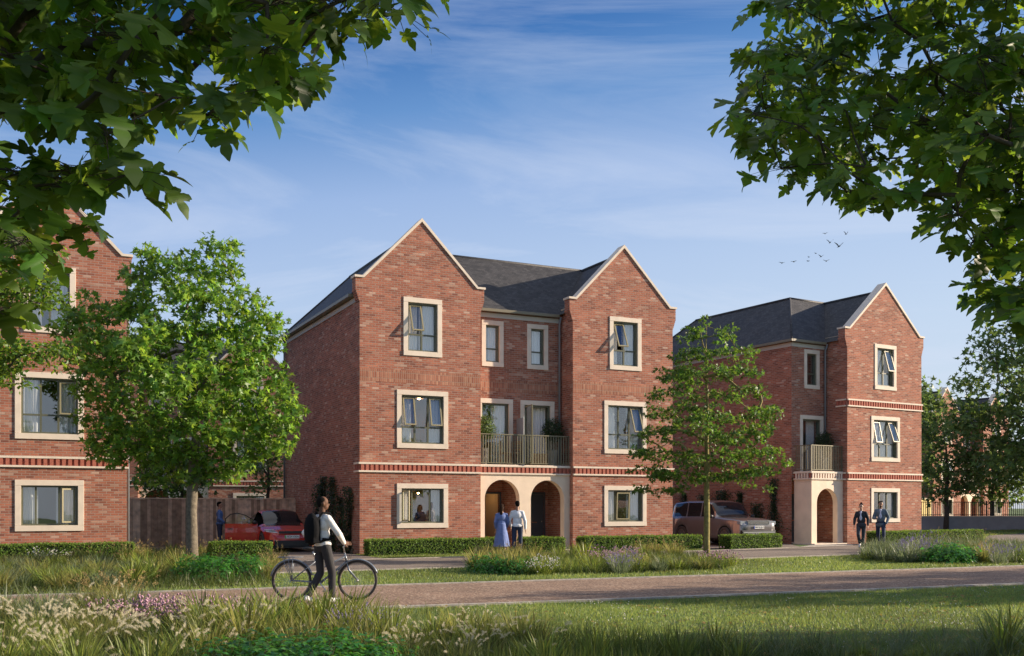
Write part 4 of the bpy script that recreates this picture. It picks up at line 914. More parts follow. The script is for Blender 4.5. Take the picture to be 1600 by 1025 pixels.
# --- island in front of the middle house
lawn('bed_cover', 'low mixed grass covering the island bed before the archways', gpoly((738, 893), (800, 899), (900, 898), (1130, 891), (1152, 880), (1100, 872), (1000, 872), (760, 874)), 20000, .25, .02, 'blade_dark', cat='ground cover')
patch('tussock', gpoly((742, 893), (800, 897), (850, 894), (850, 880), (790, 874), (750, 876)), 22, 'spiky tussock at the left end of the island bed', 'tussocks at the left end of the island', .95, .6, 1)
patch('seed', gpoly((740, 884), (800, 872), (840, 872), (800, 882)), 7, 'brownish seeding grass at the back left of the island', 'brownish grasses at the back of the island', .85, .6)
for x, y, sc2 in ((752, 893, .9), (772, 896, 1.0), (800, 897, .9), (822, 893, .85)): q = gp(x, y); clump('shrub', q[0], q[1], 'low dark green shrub at the left front of the island bed', 'low shrubs at the island front', sc2)
patch('fine', gpoly((850, 898), (930, 896), (930, 882), (850, 880)), 16, 'fine green grass clump in the middle of the island bed', 'fine grasses in the middle of the island', 1.0, .6, 0)
patch('fine', gpoly((960, 896), (1105, 891), (1105, 882), (960, 882)), 26, 'yellow-green fine grass right in the island bed, below the slender tree', 'fine grasses below the slender tree', 1.0, .5)
patch('whiteflower', gpoly((832, 899), (858, 899), (858, 892), (832, 892)), 3, 'white flowering plant at the island front edge', 'white flowers at the island front', .9, .3)
patch('pink', gpoly((930, 884), (1000, 882), (990, 876), (930, 877)), 7, 'pink flowering plant at the back of the island', 'pink flowers at the island back', 1.1, .5)
patch('lavender', gpoly((950, 897), (980, 896), (980, 890), (950, 890)), 3, 'mauve flower clump in the front of the island bed', 'mauve flowers at the island front', .8, .4)
patch('pink', gpoly((1105, 888), (1140, 886), (1140, 880), (1105, 880)), 4, 'dusky pink flowering plant at the right tip of the island', 'dusky flowers at the island tip', 1, .45)
patch('seed', gpoly((1000, 874), (1070, 872), (1070, 867), (1000, 868)), 6, 'brown seeding grass before the hedge of the right gable', 'brown grasses before the right gable hedge', 1.0, .8)
patch('tussock', gpoly((870, 880), (925, 878), (925, 870), (870, 872)), 6, 'dark spiky tussock behind the island centre', 'dark tussocks behind the island centre', .9, .7, 0)
# --- right bed
lawn('bed_cover', 'low mixed plants covering the bed on the right', gpoly((1345, 876), (1450, 880), (1620, 880), (1620, 856), (1540, 852), (1400, 858), (1350, 866)), 16000, .3, .03, 'blade_dark', cat='ground cover')
patch('fine', gpoly((1350, 878), (1430, 880), (1440, 864), (1370, 860)), 15, 'grey-green fine grass at the left end of the right bed', 'grey grasses of the right bed', 1.45, .7, 1)
patch('lavender', gpoly((1425, 880), (1450, 880), (1450, 868), (1425, 868)), 6, 'mauve lavender clump in the right bed', 'lavender of the right bed', 1.25, .5)
for x, y, s in ((1462, 879, 1.2), (1480, 880, 1.3), (1500, 879, 1.35), (1516, 878, 1.1)): q = gp(x, y); clump('shrub', q[0], q[1], 'dark glossy shrub in the right bed before the long hedge', 'glossy shrubs of the right bed', s)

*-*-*

What this task involves:
All of the material above should be reproduced exactly, except the pictures.

Answer in full:
Write part 4 of the bpy script that recreates this picture. It picks up at line 914. More parts follow. The script is for Blender 4.5. Take the picture to be 1600 by 1025 pixels.
# --- island in front of the middle house
lawn('bed_cover', 'low mixed grass covering the island bed before the archways', gpoly((738, 893), (800, 899), (900, 898), (1130, 891), (1152, 880), (1100, 872), (1000, 872), (760, 874)), 20000, .25, .02, 'blade_dark', cat='ground cover')
patch('tussock', gpoly((742, 893), (800, 897), (850, 894), (850, 880), (790, 874), (750, 876)), 22, 'spiky tussock at the left end of the island bed', 'tussocks at the left end of the island', .95, .6, 1)
patch('seed', gpoly((740, 884), (800, 872), (840, 872), (800, 882)), 7, 'brownish seeding grass at the back left of the island', 'brownish grasses at the back of the island', .85, .6)
for x, y, sc2 in ((752, 893, .9), (772, 896, 1.0), (800, 897, .9), (822, 893, .85)): q = gp(x, y); clump('shrub', q[0], q[1], 'low dark green shrub at the left front of the island bed', 'low shrubs at the island front', sc2)
patch('fine', gpoly((850, 898), (930, 896), (930, 882), (850, 880)), 16, 'fine green grass clump in the middle of the island bed', 'fine grasses in the middle of the island', 1.0, .6, 0)
patch('fine', gpoly((960, 896), (1105, 891), (1105, 882), (960, 882)), 26, 'yellow-green fine grass right in the island bed, below the slender tree', 'fine grasses below the slender tree', 1.0, .5)
patch('whiteflower', gpoly((832, 899), (858, 899), (858, 892), (832, 892)), 3, 'white flowering plant at the island front edge', 'white flowers at the island front', .9, .3)
patch('pink', gpoly((930, 884), (1000, 882), (990, 876), (930, 877)), 7, 'pink flowering plant at the back of the island', 'pink flowers at the island back', 1.1, .5)
patch('lavender', gpoly((950, 897), (980, 896), (980, 890), (950, 890)), 3, 'mauve flower clump in the front of the island bed', 'mauve flowers at the island front', .8, .4)
patch('pink', gpoly((1105, 888), (1140, 886), (1140, 880), (1105, 880)), 4, 'dusky pink flowering plant at the right tip of the island', 'dusky flowers at the island tip', 1, .45)
patch('seed', gpoly((1000, 874), (1070, 872), (1070, 867), (1000, 868)), 6, 'brown seeding grass before the hedge of the right gable', 'brown grasses before the right gable hedge', 1.0, .8)
patch('tussock', gpoly((870, 880), (925, 878), (925, 870), (870, 872)), 6, 'dark spiky tussock behind the island centre', 'dark tussocks behind the island centre', .9, .7, 0)
# --- right bed
lawn('bed_cover', 'low mixed plants covering the bed on the right', gpoly((1345, 876), (1450, 880), (1620, 880), (1620, 856), (1540, 852), (1400, 858), (1350, 866)), 16000, .3, .03, 'blade_dark', cat='ground cover')
patch('fine', gpoly((1350, 878), (1430, 880), (1440, 864), (1370, 860)), 15, 'grey-green fine grass at the left end of the right bed', 'grey grasses of the right bed', 1.45, .7, 1)
patch('lavender', gpoly((1425, 880), (1450, 880), (1450, 868), (1425, 868)), 6, 'mauve lavender clump in the right bed', 'lavender of the right bed', 1.25, .5)
for x, y, s in ((1462, 879, 1.2), (1480, 880, 1.3), (1500, 879, 1.35), (1516, 878, 1.1)): q = gp(x, y); clump('shrub', q[0], q[1], 'dark glossy shrub in the right bed before the long hedge', 'glossy shrubs of the right bed', s)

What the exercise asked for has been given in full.